Hamada
Avec Hamada, Nils Petter Molvær signe l’un de ses disques les plus puissants, peut-être le plus équilibré de sa discographie post-Khmer. À l’époque de sa sortie, en 2009, l’album fut accueilli comme un retour à une épure poétique : moins frontal que Khmer, moins lourd en textures industrielles que NP3, mais infiniment plus dense dans l’espace, comme si Molvær avait décidé de ne garder que l’essentiel — le souffle, la pulsation, l’attente. Hamada n’est pas un disque qui se raconte immédiatement : il s’infiltre, se dépose, puis s’ouvre lentement, tel un mirage sonore dont on ne perçoit les contours qu’après immersion.
Un sommet du jazz atmosphérique nordique
Le titre, à lui seul, oriente l’écoute : « hamada » désigne les déserts rocheux du Sahara, ces étendues minérales où rien n’arrête le vent. C’est précisément ce sentiment d’aridité et d’immensité que Molvær installe dès les premières minutes. La trompette, souvent traitée électroniquement pour n’être plus que trace, vibration ou lointain appel, joue ici un rôle quasi narratif : elle n’impose pas un thème, elle suggère un horizon. Elle flotte au-dessus d’un paysage sonore où l’on croise des nappes synthétiques, des textures abrasives, des percussions réduites à des battements anémiques ou à des surgissements soudains. Cette géographie musicale est fascinante parce qu’elle semble faite de contradictions : sèche et humide, vaste et confinée, organique et métallique.
Molvær parvient dans Hamada à un équilibre rare entre improvisation et architecture électronique. L’influence du jazz y est moins visible que dans ses premiers albums : elle réside moins dans les harmonies que dans la liberté des trajectoires, dans l’art d’habiter un espace sonore sans jamais le saturer. Chaque note, chaque attaque de trompette paraît pesée, suspendue, comme si Molvær cherchait la juste distance entre l’émotion et son effacement. Cette retenue donne au disque une puissance quasi cinématographique : on croit y entendre un récit, pourtant rien n’est explicitement raconté.

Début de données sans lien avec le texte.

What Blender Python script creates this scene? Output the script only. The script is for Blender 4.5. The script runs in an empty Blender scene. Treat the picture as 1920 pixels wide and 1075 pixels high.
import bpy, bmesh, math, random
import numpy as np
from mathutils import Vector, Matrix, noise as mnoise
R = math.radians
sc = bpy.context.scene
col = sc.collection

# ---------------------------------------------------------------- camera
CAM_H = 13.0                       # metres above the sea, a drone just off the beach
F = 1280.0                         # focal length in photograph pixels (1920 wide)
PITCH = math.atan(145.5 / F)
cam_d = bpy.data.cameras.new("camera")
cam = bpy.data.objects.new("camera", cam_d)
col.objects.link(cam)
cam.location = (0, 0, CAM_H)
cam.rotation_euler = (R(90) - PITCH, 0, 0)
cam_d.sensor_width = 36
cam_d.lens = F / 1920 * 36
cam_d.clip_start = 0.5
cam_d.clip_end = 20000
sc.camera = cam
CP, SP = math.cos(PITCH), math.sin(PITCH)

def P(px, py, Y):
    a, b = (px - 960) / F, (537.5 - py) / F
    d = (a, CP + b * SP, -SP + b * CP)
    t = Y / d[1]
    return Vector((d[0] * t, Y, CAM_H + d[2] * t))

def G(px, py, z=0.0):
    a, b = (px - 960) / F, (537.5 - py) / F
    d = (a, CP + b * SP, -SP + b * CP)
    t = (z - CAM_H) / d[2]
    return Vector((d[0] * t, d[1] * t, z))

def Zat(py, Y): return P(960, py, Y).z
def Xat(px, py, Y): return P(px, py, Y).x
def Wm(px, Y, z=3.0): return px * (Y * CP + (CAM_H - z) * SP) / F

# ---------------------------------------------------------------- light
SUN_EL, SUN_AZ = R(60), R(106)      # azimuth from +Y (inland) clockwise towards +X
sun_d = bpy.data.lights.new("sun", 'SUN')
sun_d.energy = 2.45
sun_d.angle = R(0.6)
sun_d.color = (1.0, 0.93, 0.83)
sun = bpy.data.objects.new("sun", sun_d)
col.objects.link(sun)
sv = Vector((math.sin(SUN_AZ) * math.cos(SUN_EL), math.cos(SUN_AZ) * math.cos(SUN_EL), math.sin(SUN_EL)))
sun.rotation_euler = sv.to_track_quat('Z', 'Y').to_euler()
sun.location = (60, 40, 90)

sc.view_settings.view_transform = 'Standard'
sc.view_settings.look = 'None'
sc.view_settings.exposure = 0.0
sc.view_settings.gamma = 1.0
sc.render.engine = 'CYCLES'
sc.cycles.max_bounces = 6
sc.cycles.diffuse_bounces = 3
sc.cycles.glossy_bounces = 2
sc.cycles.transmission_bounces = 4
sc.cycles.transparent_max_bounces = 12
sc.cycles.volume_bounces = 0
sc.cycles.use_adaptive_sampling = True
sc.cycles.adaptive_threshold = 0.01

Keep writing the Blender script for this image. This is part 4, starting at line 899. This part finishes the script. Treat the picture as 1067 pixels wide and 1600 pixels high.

L’un des traits majeurs de Hamada est son traitement du rythme. Plutôt que de proposer une pulsation continue, Molvær et ses collaborateurs la fragmentent, la dispersent, la font surgir à des endroits inattendus. On passe ainsi d’un minimalisme presque statique à des climats plus corrosifs, où la batterie et les éléments électroniques tissent des tensions internes. Cette alternance crée un mouvement respiratoire : le disque vit, se contracte, se relâche. Le résultat est une sensation de marche dans un territoire inconnu, où chaque pas résonne différemment selon la matière du sol — sable, roche, fer, poussière.
On retrouve aussi dans Hamada un goût particulier pour le mélange des sources sonores : bruits filtrés, micro-textures, drones, respirations, effets de saturation… C’est un album qui accorde une attention extrême aux détails, mais ne tombe jamais dans l’exercice technique. Là où certains projets électro-jazz peuvent sembler démonstratifs, Hamada reste d’une sobriété exemplaire. La force de Molvær réside dans cette faculté à rendre l’abstraction émotionnelle, à faire d’un paysage sonore presque vide un espace chargé de tension, de beauté, d’inquiétude.
Certains morceaux évoquent des visions nocturnes, d’autres une chaleur écrasante ; certains semblent se dérouler à l’intérieur d’une machinerie rouillée, d’autres dans un désert sans trace humaine. Ce qui unit ces tableaux, c’est la cohérence esthétique : Hamada est un disque de contrastes maîtrisés, de silences habités, de lumière rasante. On y ressent parfois l’héritage ECM — l’espace, le recul, la clarté — même si Molvær s’en émancipe par une approche plus rugueuse, plus urbaine, plus hybride.
Au fil des écoutes, l’album gagne en profondeur. Ce qui pouvait sembler froid devient minéral ; ce qui paraissait hermétique révèle des fêlures ; ce qui nous semblait purement atmosphérique révèle une dramaturgie interne. Hamada est un disque qui demande du temps — et c’est aussi ce qui fait sa valeur. Il s’impose comme l’un des travaux les plus aboutis de Molvær, où la maîtrise technique se met entièrement au service d’une vision poétique : faire entendre ce que le vent transporte, ce que la pierre garde, ce que la nuit préserve.
En définitive, Hamada est un album essentiel pour comprendre le parcours de Nils Petter Molvær. Ni rupture, ni synthèse, mais une maturation : celle d’un musicien qui transforme le jazz en matière atmosphérique, en expérience sensorielle, en territoire mental. À la croisée des musiques ambiantes, du jazz nordique et de l’électro la plus fine, cet album prouve que Molvær reste l’un des explorateurs sonores les plus singuliers de notre époque.